● **Problem to work on**:
Wherever the string "scene" shows up in a line, count that line. Give the total alone.

+===+

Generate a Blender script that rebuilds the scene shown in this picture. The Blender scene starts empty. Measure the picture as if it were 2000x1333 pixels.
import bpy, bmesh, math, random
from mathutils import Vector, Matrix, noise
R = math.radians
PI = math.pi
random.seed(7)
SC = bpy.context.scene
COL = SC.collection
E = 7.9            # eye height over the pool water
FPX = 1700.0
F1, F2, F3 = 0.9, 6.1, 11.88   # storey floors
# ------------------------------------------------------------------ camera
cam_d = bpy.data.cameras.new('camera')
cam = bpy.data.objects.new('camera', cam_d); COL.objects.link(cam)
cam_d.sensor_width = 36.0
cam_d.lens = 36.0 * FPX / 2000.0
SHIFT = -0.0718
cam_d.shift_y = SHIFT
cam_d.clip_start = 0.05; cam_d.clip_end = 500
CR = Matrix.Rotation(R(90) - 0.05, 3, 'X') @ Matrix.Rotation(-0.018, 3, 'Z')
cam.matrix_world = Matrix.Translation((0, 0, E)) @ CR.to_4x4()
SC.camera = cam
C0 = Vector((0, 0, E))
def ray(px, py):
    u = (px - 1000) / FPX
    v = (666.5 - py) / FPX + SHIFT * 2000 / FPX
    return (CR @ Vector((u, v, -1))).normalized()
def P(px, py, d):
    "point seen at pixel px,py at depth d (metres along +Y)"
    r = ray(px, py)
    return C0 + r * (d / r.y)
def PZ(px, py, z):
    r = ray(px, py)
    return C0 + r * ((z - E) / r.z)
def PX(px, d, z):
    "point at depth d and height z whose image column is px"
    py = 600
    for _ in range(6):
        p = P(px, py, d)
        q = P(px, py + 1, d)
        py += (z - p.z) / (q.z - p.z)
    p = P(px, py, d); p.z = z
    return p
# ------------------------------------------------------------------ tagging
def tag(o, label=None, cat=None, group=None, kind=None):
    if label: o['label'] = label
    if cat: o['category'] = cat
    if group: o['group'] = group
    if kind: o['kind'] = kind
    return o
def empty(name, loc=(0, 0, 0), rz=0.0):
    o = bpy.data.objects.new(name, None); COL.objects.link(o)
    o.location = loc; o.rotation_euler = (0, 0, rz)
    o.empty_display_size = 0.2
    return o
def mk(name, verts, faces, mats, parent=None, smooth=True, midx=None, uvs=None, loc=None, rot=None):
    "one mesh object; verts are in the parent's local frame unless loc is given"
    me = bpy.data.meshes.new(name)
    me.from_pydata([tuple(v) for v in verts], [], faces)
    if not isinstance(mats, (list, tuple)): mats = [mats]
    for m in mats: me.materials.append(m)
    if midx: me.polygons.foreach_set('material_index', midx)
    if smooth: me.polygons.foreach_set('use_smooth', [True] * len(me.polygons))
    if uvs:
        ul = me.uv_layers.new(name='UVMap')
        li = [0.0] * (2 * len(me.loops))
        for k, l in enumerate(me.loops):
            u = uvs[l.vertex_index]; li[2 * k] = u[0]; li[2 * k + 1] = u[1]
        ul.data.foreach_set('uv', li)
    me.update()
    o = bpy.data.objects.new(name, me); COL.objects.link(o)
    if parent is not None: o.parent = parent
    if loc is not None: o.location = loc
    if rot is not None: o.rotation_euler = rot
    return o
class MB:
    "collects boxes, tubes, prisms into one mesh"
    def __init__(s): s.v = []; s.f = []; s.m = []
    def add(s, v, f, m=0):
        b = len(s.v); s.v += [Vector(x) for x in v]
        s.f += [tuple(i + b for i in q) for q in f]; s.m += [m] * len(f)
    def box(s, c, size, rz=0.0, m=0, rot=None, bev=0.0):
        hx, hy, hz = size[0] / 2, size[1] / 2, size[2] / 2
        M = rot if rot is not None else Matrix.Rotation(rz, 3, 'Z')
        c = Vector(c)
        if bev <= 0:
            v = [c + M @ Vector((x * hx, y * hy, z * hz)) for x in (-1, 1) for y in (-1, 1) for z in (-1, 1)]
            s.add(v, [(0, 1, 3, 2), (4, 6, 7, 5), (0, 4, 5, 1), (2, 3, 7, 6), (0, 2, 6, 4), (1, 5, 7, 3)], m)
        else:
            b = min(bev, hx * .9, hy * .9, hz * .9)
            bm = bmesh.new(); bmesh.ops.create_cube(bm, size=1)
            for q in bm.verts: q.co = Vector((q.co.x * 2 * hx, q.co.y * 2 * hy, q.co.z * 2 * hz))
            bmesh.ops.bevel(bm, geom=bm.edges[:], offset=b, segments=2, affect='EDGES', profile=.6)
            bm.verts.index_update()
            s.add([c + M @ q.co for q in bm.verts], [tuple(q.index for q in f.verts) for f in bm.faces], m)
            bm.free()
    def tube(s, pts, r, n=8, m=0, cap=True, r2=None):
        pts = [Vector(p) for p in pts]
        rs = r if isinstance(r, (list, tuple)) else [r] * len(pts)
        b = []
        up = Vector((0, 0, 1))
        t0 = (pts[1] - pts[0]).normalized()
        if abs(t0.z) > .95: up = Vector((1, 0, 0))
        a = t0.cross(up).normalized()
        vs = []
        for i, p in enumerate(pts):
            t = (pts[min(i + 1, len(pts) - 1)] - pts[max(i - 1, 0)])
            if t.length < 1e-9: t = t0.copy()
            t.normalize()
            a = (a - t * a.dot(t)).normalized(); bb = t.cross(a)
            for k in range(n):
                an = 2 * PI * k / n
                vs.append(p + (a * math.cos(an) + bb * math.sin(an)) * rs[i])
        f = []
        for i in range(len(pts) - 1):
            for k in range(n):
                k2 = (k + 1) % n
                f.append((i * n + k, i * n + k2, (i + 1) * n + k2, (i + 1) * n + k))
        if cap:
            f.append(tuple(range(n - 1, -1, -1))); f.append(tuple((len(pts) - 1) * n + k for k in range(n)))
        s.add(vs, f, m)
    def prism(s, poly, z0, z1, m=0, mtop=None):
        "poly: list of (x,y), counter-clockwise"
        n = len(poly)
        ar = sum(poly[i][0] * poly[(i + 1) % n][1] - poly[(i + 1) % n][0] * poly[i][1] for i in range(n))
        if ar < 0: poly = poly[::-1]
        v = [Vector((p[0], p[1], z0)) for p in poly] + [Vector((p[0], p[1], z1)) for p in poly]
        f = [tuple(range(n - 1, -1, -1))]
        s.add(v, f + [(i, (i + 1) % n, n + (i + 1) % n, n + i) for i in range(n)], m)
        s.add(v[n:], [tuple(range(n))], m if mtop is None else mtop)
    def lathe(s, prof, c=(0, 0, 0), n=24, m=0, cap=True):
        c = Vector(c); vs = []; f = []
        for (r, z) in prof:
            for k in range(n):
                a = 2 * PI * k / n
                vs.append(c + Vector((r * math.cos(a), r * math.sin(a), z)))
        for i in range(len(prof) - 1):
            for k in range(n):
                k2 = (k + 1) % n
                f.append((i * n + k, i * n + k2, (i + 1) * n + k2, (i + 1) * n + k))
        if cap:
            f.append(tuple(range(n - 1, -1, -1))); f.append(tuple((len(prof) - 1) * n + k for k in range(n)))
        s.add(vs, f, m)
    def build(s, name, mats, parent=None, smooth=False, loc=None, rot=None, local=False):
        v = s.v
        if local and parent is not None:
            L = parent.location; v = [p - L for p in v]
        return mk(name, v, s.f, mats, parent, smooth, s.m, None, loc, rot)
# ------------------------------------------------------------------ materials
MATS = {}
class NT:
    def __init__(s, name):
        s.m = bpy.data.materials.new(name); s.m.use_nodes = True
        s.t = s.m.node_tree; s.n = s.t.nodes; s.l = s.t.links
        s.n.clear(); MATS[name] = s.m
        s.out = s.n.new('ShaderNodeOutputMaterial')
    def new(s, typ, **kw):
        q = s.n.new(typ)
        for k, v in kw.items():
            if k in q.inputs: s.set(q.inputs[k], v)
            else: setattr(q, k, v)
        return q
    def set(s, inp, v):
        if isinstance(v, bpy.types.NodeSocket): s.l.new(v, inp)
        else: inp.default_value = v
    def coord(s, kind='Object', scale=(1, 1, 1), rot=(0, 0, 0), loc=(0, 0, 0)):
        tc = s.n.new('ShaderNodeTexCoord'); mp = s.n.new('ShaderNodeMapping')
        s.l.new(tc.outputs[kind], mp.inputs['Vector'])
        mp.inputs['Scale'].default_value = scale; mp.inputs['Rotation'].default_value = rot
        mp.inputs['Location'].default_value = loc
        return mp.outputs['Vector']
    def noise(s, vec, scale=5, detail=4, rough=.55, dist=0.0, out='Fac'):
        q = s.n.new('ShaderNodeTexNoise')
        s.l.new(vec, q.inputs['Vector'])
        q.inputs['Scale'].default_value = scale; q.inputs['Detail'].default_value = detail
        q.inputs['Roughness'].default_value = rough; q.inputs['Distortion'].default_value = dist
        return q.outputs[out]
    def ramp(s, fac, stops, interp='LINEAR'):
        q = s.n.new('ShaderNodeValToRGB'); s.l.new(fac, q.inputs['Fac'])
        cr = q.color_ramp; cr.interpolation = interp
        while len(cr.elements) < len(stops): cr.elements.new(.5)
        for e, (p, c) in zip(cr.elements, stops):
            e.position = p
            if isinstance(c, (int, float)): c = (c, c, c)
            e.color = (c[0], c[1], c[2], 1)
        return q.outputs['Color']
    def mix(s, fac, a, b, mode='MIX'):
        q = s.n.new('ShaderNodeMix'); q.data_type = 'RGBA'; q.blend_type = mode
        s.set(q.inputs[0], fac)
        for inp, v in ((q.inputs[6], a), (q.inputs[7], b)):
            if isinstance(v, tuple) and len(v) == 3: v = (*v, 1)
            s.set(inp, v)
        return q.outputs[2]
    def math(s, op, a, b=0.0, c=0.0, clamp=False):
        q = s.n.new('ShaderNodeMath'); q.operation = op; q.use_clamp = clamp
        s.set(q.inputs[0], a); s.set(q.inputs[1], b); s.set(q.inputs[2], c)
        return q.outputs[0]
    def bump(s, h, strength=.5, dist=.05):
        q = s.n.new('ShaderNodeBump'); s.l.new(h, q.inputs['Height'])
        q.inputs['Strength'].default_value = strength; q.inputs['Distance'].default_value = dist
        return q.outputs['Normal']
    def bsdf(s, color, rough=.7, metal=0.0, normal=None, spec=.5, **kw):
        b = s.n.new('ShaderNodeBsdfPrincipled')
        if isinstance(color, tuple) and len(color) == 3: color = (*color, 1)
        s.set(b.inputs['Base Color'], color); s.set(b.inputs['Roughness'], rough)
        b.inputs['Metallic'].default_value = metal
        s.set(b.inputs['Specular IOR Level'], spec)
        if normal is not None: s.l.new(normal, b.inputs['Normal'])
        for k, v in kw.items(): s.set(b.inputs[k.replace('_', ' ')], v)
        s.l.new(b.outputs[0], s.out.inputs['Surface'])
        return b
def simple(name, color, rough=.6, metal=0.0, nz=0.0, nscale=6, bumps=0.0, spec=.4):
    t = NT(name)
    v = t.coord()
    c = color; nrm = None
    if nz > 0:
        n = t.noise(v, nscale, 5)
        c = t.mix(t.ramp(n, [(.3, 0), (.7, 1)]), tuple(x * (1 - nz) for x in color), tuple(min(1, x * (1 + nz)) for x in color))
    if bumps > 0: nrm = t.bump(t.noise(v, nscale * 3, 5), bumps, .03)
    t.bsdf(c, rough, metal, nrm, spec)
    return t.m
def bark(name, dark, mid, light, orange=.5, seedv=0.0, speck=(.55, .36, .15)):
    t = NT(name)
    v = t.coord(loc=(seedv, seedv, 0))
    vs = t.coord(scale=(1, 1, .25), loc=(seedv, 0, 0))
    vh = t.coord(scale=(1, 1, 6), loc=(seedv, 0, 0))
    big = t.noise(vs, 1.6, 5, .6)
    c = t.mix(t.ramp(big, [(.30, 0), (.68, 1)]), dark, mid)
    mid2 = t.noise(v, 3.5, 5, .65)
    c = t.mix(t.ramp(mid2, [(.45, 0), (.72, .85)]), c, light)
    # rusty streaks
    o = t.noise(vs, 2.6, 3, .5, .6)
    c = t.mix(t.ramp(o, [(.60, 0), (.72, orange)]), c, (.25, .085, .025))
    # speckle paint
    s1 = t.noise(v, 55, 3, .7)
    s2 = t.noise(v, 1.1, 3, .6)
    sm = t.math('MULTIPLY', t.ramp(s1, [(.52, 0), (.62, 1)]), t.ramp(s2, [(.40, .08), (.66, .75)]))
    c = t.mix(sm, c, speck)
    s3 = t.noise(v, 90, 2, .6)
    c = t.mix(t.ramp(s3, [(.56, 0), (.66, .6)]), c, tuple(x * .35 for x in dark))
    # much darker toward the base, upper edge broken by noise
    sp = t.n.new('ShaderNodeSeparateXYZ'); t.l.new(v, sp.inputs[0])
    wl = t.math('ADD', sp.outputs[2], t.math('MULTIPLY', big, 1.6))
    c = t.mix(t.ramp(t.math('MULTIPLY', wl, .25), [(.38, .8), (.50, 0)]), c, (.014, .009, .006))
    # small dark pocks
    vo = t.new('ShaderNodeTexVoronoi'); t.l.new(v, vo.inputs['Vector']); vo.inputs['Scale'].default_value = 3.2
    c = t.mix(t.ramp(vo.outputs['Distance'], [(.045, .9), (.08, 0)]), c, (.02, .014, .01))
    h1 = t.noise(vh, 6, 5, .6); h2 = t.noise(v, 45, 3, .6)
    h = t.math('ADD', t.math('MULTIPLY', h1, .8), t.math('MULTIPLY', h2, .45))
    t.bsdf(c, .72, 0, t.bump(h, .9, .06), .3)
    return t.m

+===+

● **Answer to the task**:
2